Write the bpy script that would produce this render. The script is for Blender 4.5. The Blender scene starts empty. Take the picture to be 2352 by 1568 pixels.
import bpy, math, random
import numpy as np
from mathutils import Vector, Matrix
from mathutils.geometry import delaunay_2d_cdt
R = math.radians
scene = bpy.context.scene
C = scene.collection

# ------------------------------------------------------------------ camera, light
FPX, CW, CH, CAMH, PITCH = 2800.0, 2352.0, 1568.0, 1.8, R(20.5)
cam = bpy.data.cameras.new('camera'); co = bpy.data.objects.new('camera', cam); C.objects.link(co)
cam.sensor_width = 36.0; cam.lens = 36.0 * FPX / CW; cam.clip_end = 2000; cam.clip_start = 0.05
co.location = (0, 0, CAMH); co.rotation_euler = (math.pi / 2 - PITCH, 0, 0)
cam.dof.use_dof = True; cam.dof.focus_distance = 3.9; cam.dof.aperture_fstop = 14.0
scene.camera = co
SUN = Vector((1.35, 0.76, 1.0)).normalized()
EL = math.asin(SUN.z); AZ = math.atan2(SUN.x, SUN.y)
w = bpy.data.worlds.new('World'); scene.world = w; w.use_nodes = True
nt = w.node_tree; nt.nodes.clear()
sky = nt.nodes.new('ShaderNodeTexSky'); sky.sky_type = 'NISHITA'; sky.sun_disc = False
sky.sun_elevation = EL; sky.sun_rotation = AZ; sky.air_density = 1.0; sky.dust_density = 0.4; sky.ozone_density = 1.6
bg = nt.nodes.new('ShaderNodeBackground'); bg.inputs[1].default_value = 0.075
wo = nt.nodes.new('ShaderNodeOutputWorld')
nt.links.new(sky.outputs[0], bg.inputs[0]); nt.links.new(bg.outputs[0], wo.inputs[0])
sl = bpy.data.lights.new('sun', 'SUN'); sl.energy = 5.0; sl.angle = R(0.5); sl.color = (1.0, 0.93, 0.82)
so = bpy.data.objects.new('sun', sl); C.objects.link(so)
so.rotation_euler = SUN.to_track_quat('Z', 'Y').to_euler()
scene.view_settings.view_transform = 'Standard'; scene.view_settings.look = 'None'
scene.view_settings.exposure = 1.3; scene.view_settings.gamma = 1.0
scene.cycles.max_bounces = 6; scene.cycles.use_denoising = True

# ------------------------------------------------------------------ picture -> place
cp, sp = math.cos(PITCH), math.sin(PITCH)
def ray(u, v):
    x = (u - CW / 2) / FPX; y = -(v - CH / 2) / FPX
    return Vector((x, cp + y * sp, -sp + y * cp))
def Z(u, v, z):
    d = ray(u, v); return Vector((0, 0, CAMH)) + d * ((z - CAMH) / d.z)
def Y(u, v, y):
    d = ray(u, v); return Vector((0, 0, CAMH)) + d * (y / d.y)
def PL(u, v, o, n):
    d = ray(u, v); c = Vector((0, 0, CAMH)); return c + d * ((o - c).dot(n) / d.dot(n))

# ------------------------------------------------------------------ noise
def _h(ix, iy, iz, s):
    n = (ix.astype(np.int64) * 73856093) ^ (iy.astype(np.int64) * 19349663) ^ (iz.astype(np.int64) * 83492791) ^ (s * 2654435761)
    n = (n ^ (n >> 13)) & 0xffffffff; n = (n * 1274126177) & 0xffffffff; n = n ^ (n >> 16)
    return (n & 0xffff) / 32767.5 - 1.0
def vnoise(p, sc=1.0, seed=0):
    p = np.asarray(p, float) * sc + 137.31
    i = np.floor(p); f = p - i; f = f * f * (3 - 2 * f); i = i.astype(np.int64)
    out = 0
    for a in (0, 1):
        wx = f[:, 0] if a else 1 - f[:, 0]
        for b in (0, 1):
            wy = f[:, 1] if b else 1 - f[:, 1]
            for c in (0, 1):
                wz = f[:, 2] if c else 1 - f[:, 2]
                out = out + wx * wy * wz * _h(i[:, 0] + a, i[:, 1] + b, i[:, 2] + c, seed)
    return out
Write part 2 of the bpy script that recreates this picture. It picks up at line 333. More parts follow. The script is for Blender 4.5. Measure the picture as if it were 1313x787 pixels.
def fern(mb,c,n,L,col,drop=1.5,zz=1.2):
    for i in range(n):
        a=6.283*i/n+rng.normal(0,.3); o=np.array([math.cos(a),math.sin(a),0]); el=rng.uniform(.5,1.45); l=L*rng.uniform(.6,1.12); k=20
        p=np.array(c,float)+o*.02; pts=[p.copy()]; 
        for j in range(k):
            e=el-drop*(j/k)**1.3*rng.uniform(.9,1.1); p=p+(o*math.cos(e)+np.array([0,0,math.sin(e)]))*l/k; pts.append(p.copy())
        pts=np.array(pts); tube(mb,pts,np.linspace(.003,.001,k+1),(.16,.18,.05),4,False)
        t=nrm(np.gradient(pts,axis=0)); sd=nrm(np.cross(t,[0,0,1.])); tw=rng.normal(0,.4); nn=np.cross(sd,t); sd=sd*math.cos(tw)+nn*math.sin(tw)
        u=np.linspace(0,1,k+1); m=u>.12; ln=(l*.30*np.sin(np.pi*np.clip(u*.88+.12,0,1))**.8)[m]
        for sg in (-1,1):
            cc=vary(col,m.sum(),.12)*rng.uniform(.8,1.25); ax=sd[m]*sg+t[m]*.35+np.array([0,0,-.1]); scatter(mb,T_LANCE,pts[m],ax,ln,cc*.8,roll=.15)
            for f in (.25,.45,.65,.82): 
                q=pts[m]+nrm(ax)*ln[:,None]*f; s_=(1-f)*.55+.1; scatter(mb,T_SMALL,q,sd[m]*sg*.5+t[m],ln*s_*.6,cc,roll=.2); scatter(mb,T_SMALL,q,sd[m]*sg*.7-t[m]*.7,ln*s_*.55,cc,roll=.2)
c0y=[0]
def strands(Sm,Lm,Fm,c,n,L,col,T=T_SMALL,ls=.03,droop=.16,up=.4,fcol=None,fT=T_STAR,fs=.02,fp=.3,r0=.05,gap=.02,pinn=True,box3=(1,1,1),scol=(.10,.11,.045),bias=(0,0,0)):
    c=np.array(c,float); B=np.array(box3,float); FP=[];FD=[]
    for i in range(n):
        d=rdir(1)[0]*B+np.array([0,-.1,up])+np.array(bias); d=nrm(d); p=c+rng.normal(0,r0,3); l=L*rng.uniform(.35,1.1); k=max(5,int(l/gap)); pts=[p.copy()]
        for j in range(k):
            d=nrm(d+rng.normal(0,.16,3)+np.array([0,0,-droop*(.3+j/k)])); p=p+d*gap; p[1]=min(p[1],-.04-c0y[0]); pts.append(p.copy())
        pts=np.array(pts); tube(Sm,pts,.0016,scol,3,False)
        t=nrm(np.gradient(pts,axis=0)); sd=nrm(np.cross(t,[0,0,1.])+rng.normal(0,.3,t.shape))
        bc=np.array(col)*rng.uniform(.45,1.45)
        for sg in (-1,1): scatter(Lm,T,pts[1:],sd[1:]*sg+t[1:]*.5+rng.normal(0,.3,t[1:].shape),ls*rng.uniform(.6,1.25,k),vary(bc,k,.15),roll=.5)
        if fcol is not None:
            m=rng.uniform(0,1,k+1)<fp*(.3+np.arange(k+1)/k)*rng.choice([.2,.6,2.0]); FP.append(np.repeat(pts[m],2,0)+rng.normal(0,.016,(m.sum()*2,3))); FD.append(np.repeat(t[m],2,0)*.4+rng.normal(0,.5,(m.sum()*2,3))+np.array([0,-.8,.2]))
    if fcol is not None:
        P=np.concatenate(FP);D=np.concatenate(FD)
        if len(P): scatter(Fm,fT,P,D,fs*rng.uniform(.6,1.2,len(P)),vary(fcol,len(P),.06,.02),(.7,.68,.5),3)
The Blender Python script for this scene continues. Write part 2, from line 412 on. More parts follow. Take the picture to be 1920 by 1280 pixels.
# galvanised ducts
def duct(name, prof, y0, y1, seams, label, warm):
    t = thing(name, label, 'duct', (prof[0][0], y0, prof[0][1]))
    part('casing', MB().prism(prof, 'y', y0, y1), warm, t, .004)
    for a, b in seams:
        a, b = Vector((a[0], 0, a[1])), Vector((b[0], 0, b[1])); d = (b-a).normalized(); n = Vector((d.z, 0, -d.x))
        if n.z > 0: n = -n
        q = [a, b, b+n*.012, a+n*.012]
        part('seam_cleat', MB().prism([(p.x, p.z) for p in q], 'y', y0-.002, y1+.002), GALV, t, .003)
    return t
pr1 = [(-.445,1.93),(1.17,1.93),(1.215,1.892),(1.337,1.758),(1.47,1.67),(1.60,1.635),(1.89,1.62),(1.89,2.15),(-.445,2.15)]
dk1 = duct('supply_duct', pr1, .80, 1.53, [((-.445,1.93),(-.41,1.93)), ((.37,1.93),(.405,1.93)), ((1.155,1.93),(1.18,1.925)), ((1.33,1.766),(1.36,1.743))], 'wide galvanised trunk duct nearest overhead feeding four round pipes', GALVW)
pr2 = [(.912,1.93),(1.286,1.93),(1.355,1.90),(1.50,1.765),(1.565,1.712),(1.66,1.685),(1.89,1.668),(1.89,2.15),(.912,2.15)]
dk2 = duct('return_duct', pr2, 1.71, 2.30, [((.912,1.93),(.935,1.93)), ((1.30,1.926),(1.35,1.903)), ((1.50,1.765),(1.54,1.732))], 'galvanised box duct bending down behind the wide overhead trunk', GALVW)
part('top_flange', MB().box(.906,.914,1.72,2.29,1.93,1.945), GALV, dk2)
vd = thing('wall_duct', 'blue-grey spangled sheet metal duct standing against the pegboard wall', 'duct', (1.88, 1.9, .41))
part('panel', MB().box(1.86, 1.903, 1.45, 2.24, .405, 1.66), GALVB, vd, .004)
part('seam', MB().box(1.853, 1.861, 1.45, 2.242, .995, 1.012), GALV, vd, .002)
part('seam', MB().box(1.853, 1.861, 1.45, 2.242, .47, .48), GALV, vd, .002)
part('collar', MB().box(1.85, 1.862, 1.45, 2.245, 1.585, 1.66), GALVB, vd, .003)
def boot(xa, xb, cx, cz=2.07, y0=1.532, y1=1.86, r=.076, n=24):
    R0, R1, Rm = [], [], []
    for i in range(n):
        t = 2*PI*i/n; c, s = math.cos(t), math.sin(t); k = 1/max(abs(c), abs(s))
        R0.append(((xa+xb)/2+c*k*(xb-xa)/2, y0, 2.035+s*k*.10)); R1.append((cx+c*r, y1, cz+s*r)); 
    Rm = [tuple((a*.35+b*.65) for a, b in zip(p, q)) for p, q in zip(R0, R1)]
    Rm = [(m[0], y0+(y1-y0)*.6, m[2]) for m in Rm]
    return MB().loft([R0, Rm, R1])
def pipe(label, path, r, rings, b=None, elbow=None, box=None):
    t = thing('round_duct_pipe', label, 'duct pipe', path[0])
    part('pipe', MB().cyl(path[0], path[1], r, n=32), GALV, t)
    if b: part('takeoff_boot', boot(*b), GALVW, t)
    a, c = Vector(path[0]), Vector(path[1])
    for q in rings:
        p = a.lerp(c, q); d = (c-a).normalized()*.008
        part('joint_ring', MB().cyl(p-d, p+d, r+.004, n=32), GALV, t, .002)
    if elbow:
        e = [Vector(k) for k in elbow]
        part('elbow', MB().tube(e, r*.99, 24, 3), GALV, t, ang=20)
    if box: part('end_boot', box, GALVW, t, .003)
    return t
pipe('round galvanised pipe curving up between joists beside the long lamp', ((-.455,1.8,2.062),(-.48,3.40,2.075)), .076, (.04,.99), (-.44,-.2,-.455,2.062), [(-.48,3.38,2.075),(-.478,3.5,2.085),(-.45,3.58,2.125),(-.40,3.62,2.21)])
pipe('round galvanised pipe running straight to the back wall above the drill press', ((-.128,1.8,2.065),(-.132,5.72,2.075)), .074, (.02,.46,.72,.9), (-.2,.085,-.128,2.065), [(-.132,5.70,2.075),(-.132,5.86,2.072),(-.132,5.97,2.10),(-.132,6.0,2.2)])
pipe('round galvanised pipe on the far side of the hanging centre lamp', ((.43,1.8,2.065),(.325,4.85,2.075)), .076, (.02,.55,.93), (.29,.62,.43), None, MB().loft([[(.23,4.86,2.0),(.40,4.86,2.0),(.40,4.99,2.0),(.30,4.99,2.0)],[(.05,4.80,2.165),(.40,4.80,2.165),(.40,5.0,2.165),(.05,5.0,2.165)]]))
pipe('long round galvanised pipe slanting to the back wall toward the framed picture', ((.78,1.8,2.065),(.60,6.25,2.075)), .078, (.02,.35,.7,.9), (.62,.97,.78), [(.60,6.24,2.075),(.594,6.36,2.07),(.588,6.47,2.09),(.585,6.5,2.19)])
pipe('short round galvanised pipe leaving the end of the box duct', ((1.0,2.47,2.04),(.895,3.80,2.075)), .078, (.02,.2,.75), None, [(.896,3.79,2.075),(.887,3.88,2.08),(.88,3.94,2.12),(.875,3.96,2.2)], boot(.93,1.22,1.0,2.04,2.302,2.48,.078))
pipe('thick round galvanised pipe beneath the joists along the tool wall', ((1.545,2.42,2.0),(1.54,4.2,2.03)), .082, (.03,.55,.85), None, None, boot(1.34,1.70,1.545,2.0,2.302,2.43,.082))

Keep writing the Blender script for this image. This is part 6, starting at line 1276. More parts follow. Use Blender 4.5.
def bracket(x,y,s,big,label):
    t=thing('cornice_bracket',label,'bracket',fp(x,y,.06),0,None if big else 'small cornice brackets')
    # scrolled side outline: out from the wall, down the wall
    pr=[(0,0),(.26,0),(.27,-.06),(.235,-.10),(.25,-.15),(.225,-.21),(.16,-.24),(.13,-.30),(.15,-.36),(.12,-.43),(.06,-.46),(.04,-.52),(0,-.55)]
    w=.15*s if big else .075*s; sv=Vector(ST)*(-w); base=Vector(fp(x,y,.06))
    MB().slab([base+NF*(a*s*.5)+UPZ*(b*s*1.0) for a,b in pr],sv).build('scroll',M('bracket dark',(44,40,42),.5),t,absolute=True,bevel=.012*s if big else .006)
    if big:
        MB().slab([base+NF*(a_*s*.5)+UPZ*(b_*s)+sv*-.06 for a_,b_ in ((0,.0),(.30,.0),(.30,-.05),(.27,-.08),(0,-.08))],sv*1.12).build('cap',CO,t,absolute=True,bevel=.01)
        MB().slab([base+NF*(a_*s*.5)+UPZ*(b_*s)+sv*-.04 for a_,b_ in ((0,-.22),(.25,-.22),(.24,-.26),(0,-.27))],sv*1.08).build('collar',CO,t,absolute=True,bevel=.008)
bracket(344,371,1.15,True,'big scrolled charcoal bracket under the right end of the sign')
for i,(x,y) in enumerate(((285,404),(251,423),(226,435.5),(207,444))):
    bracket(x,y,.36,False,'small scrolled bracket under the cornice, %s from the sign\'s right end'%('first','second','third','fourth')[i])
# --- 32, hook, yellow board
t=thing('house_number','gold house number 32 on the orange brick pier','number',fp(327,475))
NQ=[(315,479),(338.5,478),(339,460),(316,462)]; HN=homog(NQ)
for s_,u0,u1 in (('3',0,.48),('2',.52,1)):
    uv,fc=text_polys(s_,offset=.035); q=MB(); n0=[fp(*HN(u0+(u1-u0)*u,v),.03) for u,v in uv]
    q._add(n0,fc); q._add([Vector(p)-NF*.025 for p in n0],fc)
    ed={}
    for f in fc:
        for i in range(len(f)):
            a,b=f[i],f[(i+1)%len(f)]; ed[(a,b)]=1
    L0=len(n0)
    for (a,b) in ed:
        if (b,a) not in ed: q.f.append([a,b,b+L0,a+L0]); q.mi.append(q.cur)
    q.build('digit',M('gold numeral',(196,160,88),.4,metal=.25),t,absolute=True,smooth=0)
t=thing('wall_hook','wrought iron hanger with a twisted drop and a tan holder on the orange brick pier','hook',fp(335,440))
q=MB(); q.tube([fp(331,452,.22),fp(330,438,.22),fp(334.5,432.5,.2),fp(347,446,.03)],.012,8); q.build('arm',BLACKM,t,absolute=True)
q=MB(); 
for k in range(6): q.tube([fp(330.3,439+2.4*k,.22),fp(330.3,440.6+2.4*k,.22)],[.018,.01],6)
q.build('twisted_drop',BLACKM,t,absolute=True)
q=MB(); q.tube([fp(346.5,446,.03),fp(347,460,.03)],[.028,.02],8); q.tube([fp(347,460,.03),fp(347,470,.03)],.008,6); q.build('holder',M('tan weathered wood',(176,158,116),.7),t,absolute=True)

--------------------

• **WHAT IS ASKED**:
Only the lines from the opening of the material through the line with "C = scene.collection" should be echoed, exactly as written.

• **COMPLETE OUTPUT**:
Write the bpy script that would produce this render. The script is for Blender 4.5. The Blender scene starts empty. Take the picture to be 2352 by 1568 pixels.
import bpy, math, random
import numpy as np
from mathutils import Vector, Matrix
from mathutils.geometry import delaunay_2d_cdt
R = math.radians
scene = bpy.context.scene
C = scene.collection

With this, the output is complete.